LÓPEZ
-por Silvana Melo-
(APe).- Su paso cansino. De huesos que duelen por andamio, por años, por tortura. Su camperita polar bordó. Sus 77 años corajudos de aquella madrugada. Sus 83 de estos días, cuando no está. No es en cuerpo ni en carne. No es en tumba ni en cristalito con foto y florero en la losa. Sus manos gruesas de albañil.
Sus cejas frondosas, su cabello escaso y sublevado. Su escuela abandonada en cuarto grado para trabajar la tierra.
Su silencio módico. Su calvario. La muerte espiada a través de la mirilla del cautiverio. Su pecho roto de la tortura. Su regreso a un mundo arado de piedades. Su silencio de dientes apretados. Su vida obrera simple, su huerta, su cuchara y su mezcla para alzar ladrillo tras ladrillo y armarse la pared que lo salvara. Los estrados, la justicia, el acusado, la historia que vuelve como una horda de recuerdos sangrientos. Su memoria escrita a borbotones. En boletas, servilletas, bolsas de cal. Su testimonio y la lápida sobre el genocida. Su apellido entre miles, bisílabo, ordinario, perdido en decenas de páginas de la guía. López. Agigantado en la Historia. Pequeño. Frágil. Indefenso.

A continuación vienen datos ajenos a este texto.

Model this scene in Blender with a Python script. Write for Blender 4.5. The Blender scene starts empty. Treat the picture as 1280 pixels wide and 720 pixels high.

La cara impasible del cruel. La sonrisa del cruel cuando escucha la sentencia. La cruz enorme en el pecho del cruel. La amenaza. El apellido largo e impronunciable. Clavado de Tos oclusivas. Que explotan entre la lengua y los dientes. Y en las venas de los asesinados. Etchecolatz. Clavado para siempre en el libro del genocidio. Preso en el cuerpo. Pero con el poder libre. Admirado por quienes fueron subalternos treinta años atrás. Y hoy siguen cuidando las calles para que no germine la buena gente.

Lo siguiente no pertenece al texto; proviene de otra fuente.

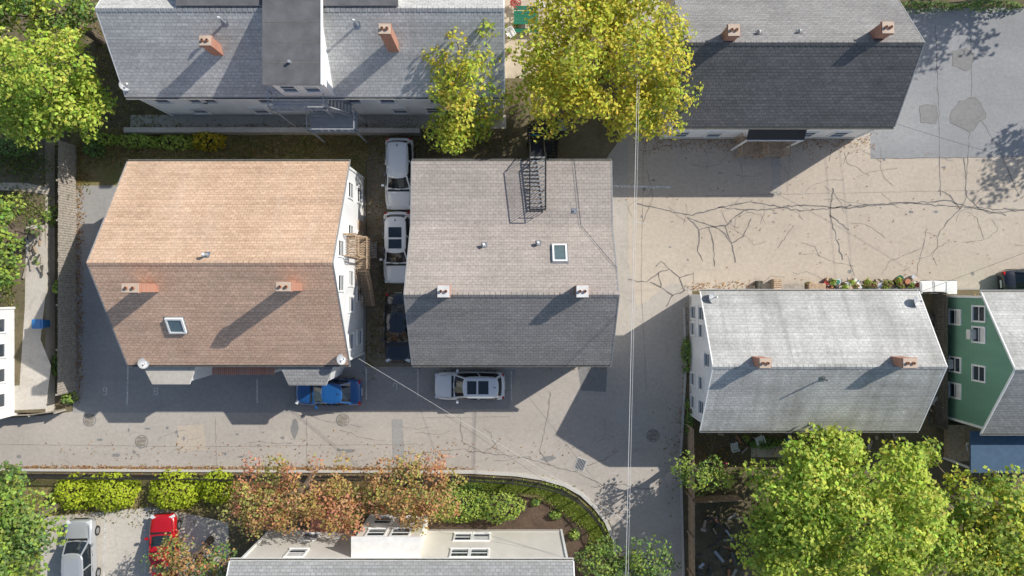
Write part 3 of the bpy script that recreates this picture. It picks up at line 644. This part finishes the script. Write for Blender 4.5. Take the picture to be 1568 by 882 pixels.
# --- G bottom house
pG=[(-27,6.3),(-21.3,9.8),(-15.95,6.5)]
Gh=house('cream_sided_house',-16.5,3.6,pG,-26.7,-16.25,.3,'side_cream','sh_grey_mid','sh_grey_mid',ridge=1)
mb=MB()
for x in(-13.2,-3.2,-2.0):
    for z in(1.5,4.4): win(mb,(x,-16.25,z),(0,1,0),1.0,1.25)
mb.obj('windows',Gh)
mb=MB(); mb.box((-7.6,-15.75,2.5),(1.95,.55,2.5),'side_cream'); mb.box((-7.6,-15.7,5.06),(2.1,.7,.06),'membrane_white')
mb.obj('bay',Gh)
mb=MB()
for x in (-8.4,-6.9):
    for z in(1.4,3.8): win(mb,(x,-15.2,z),(0,1,0),1.05,1.3)
mb.obj('bay_windows',Gh)
mb=MB(); mb.box((-12.2,-15.6,.25),(1.2,.7,.25),'brick'); mb.obj('entry_steps',Gh)
# --- H left house
pH=[(-8.6,7),(-4.8,9),(-1.0,7)]
Hh=house('white_clapboard_house',-46,-32.6,pH,-8.3,-1.3,.15,'side_white','sh_grey',ridge=1)
mb=MB()
for y in(-2.4,-4,-5.6,-7.2): win(mb,(-32.75,y,2.6),(1,0,0),.8,1.2)
mb.obj('windows',Hh)
# ---------------------------------------------------------------- fences
def picket(name,pts,h,m,sp=.13,w=.03,post=.08,psp=2.4):
    e=empty(name); mb=MB(); P=[Vector((*G(u,v),0)) for u,v in pts]
    for a,b in zip(P,P[1:]):
        L=(b-a).length
        for z in(.18,h-.12): mb.bar(a+Vector((0,0,z)),b+Vector((0,0,z)),.055,m)
        n=max(1,int(L/sp))
        for i in range(n): p=a.lerp(b,i/n); mb.box((p.x,p.y,h/2),(w/2,w/2,h/2),m)
        n=max(1,int(L/psp))
        for i in range(n): p=a.lerp(b,i/n); mb.box((p.x,p.y,h/2+.06),(post/2,post/2,h/2+.06),m)
    mb.obj('rails_and_pickets',e)
picket('iron_fence',[(-200,727),(0,725),(200,727),(350,728)],1.25,'iron')
picket('iron_fence',[(350,728),(640,729),(720,729),(785,733),(825,739),(860,749),(884,762),(904,782),(920,802),(932,830),(937,870),(938,960)],1.35,'iron')
def plank(name,pts,h,m,z0=0,w=.14,gap=.02,lean=0):
    e=empty(name); mb=MB(); P=[Vector((*G(u,v),z0)) for u,v in pts]
    for a,b in zip(P,P[1:]):
        d=(b-a);L=d.length; n=int(L/(w+gap)); R=d.to_track_quat('X','Z').to_matrix()
        for i in range(n):
            p=a.lerp(b,(i+.5)/n); hh=h*random.uniform(.98,1.02); mb.box(p+Vector((0,0,hh/2)),(w/2,.012,hh/2),m,R)
        for z in(.3,h-.3): mb.bar(a+Vector((0,0,z))-R@Vector((0,.035,0)),b+Vector((0,0,z))-R@Vector((0,.035,0)),.05,m,.09)
        k=max(1,int(L/2.2))
        for i in range(k+1): p=a.lerp(b,i/k)-R@Vector((0,.08,0)); mb.box(p+Vector((0,0,h/2)),(.05,.05,h/2+.03),m,R)
    mb.obj('planks',e)
plank('wooden_fence',[(117,224),(117,400),(116,598)],2.0,'wood_grey')
plank('wooden_fence',[(1053,650),(1054,755),(1056,1100)],1.7,'wood'); plank('wooden_fence',[(1056,760),(1128,757)],1.5,'wood')
plank('white_fence',[(771,-40),(771,60),(771,175)],1.7,'trim')
plank('wooden_fence',[(1430,452),(1430,560),(1430,650)],1.6,'wood_dark'); plank('wooden_fence',[(1404,447),(1428,447)],1.6,'wood_dark')
plank('wooden_fence',[(-100,638),(0,634),(60,631),(100,626)],1.2,'wood_grey')
# ---------------------------------------------------------------- cars
def smoothsub(o,l=2):
    for p in o.data.polygons: p.use_smooth=True
    m=o.modifiers.new('s','SUBSURF'); m.levels=l; m.render_levels=l
def car(name,u,v,ang,L,W,paint,suv=False,sunroof=False,rails=False):
    x,y=G(u,v,.9); e=empty(name,(x,y,.02)); e.rotation_euler=(0,0,math.radians(ang))
    s=L/4.6; hw0=W/2; up=.10 if suv else 0
    st=[(2.30,.55,.58),(2.26,.74,.68),(2.12,.88,.78),(1.8,.97,.86),(1.35,1.,.93),(.95,1.,.99),(.3,1.,1.0),(-.6,1.,1.0),(-1.4,1.,1.0),(-1.85,.98,.99),(-2.12,.93,.95),(-2.26,.83,.86),(-2.30,.70,.72)]
    if suv: st=[(a,min(1,b+.04),c) for a,b,c in st]
    rings=[]
    for a,b,c in st:
        hw=hw0*b; top=c+up; a*=s
        half=[(0,top+.05),(.5*hw,top+.04),(.82*hw,top),(.97*hw,top-.10),(hw,top-.26),(hw,.48),(.96*hw,.28),(.6*hw,.22)]
        ring=[(a,yy,zz) for yy,zz in half]+[(a,-yy,zz) for yy,zz in half[::-1][:-1]]; rings.append(ring)
    V=[p for r in rings for p in r]; n=len(rings[0]); F=[]
    for i in range(len(rings)-1):
        for j in range(n): F.append((i*n+j,(i+1)*n+j,(i+1)*n+(j+1)%n,i*n+(j+1)%n))
    F.append(tuple(range(n))[::-1]); F.append(tuple(range((len(rings)-1)*n,len(rings)*n)))
    me=bpy.data.meshes.new('body'); me.from_pydata(V,[],F); me.materials.append(MATS[paint]); o=bpy.data.objects.new('body',me); scene.collection.objects.link(o); o.parent=e
    bm=bmesh.new(); bm.from_mesh(me); bmesh.ops.recalc_face_normals(bm,faces=bm.faces); bm.to_mesh(me); bm.free(); smoothsub(o)
    zb=.96+up; zt=1.62+up*.8 if suv else 1.44
    lf,lr=(1.05*s,-2.12*s) if suv else (1.05*s,-1.72*s)
    uf,ur=(.35*s,-1.85*s) if suv else (.30*s,-1.05*s)
    wl=hw0*.92; wu=hw0*.74
    def ring(f,r,w,z):
        h=[(f,0),(f-.03,.5*w),(f-.12,.84*w),(f-.38,.97*w),((f+r)/2,w),(r+.35,.96*w),(r+.10,.82*w),(r+.02,.5*w),(r,0)]
        return [Vector((a,b,z)) for a,b in h]+[Vector((a,-b,z)) for a,b in h[::-1][1:-1]]
    lo=ring(lf,lr,wl,zb); hi=ring(uf,ur,wu,zt); n=len(lo); mb=MB()
    for i in range(n): mb.face([lo[i],lo[(i+1)%n],hi[(i+1)%n],hi[i]],'car_glass')
    mb.face(hi,'car_glass'); mb.obj('windows',e)
    mb=MB(); r0=ring(uf+.06,ur-.06,wu+.035,zt-.03); r1=ring(uf-.02,ur+.0,wu-.02,zt+.025); r2=ring(uf-.25,ur+.2,wu*.72,zt+.055)
    for A_,B_ in((r0,r1),(r1,r2)):
        for i in range(n): mb.face([A_[i],A_[(i+1)%n],B_[(i+1)%n],B_[i]],paint)
    mb.face(r2,paint)
    mb.obj('roof',e,smooth=True)
    mb=MB()
    for i in [2,4,6,10,12,14]:
        if i in(6,10) and suv: w=.16
        elif i in(4,12): w=.07
        else: w=.09
        a=lo[i]; b=hi[i]; o_=Vector((0,1 if a.y>0 else -1,0))*.012+Vector((0,0,.012)); mb.bar(a+o_,b+o_,w,paint,.03)
    for sg in(1,-1): mb.bar((lf-.3,sg*(wl+.01),zb+.02),(lr+.3,sg*(wl+.01),zb+.02),.03,'black_plastic')
    mb.box((lf+.05,0,zb+.045),(.07,wl*.82,.01),'black_plastic')
    mb.bar((lf+.02,-.5,zb+.08),(lf-.2,-.05,zb+.2),.02,'black_plastic'); mb.bar((lf+.02,.1,zb+.08),(lf-.2,.5,zb+.2),.02,'black_plastic')
    mb.obj('pillars_and_wipers',e)
    mb=MB()
    if sunroof: mb.box((uf-.55,0,zt+.062),(.3,wu*.62,.01),'car_glass'); mb.box((uf-1.3,0,zt+.062),(.33,wu*.62,.01),'car_glass')
    if rails:
        for sg in(1,-1): mb.bar((uf-.25,sg*(wu-.05),zt+.11),(ur+.2,sg*(wu-.05),zt+.11),.04,'steel')
    mb.box((ur+.2,0,zt+.08),(.07,.02,.03),'black_plastic')
    for sg in(1,-1):
        mb.bar((lf+.05,sg*hw0*.84,zb+.01),(1.95*s,sg*hw0*.74,.88+up),.014,'black_plastic')
        mb.box((lf-.28,sg*(hw0+.09),zb+.04),(.07,.10,.07),paint); mb.bar((lf-.28,sg*(hw0-.06),zb-.02),(lf-.28,sg*(hw0+.06),zb+.03),.04,'black_plastic')
        mb.box((2.13*s,sg*hw0*.70,.72+up),(.09,.17,.07),'lamp_clear',Matrix.Rotation(-sg*.45,3,'Z'))
        mb.box((-2.17*s,sg*hw0*.74,.82+up),(.06,.15,.09),'lamp_red',Matrix.Rotation(sg*.3,3,'Z'))
        for X in(.25*s,-.7*s): mb.box((X,sg*(hw0*.965),.80+up),(.006,.02,.16),'black_plastic'); mb.box((X-.2,sg*(hw0+.005),.86+up),(.09,.012,.015),'rim')
    mb.box((2.28*s,0,.5),(.03,.45,.10),'black_plastic'); mb.box((-2.31*s,0,.62),(.015,.26,.07),'white_plastic'); mb.obj('lights_and_mirrors',e)
    mb=MB()
    for X in(1.42*s,-1.38*s):
        for sg in(1,-1):
            yy=sg*(hw0-.1); mb.tube((X,yy-.11,.33),(X,yy+.11,.33),.33,.33,'tyre',20); mb.tube((X,yy-.118*1,.33),(X,yy+.118,.33),.2,.2,'rim',14)
    mb.obj('wheels',e); return e
car('white_suv',611,266,-90,4.75,1.88,'car_white',suv=True,rails=True)
car('white_suv',608,379,-90,4.75,1.84,'car_white',suv=True,sunroof=True)
car('black_sedan',609,502,-90,4.6,1.8,'car_black')
car('blue_sedan',502,601,180,4.4,1.76,'car_blue')
car('white_suv',719,591,180,4.65,1.86,'car_white',suv=True,sunroof=True,rails=True)
car('silver_suv',121,850,91,4.6,1.88,'car_silver',suv=True)
car('red_sedan',249,840,92,4.4,1.78,'car_red')
car('black_sedan',1590,430,5,4.6,1.8,'car_black')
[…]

El 18 de setiembre de 2006 salió López camino a la Justicia. Albañil de un futuro menos impune. Era el día del último ladrillo en el muro del cruel.
Nunca llegó. Nadie lo vio. Nadie supo. Nadie sabe. Como nunca nadie nada sabe en estas tierras. Como nunca nadie nada ve en esta historia.
Testigo en intemperie dos veces muerto. Testigo donde es letal ser testigo. Testigo en desamparo y en olvido. Con el genocida preso y sonriente. Y él quién sabe dónde.
Muerto sin muerte. Muerto sin cuerpo. Desaparecido errante. Gorra de visera sin cara en las paredes.
Cinco años y nada más. Sin búsqueda, sin investigación, solo, en la nada misma. Desaparecido trasnochado y desfasado. Con la cruz en el pecho del genocida desmontando las farsas. Dejando en claro que todavía los monstruos están ahí. Pero él no. El ya no.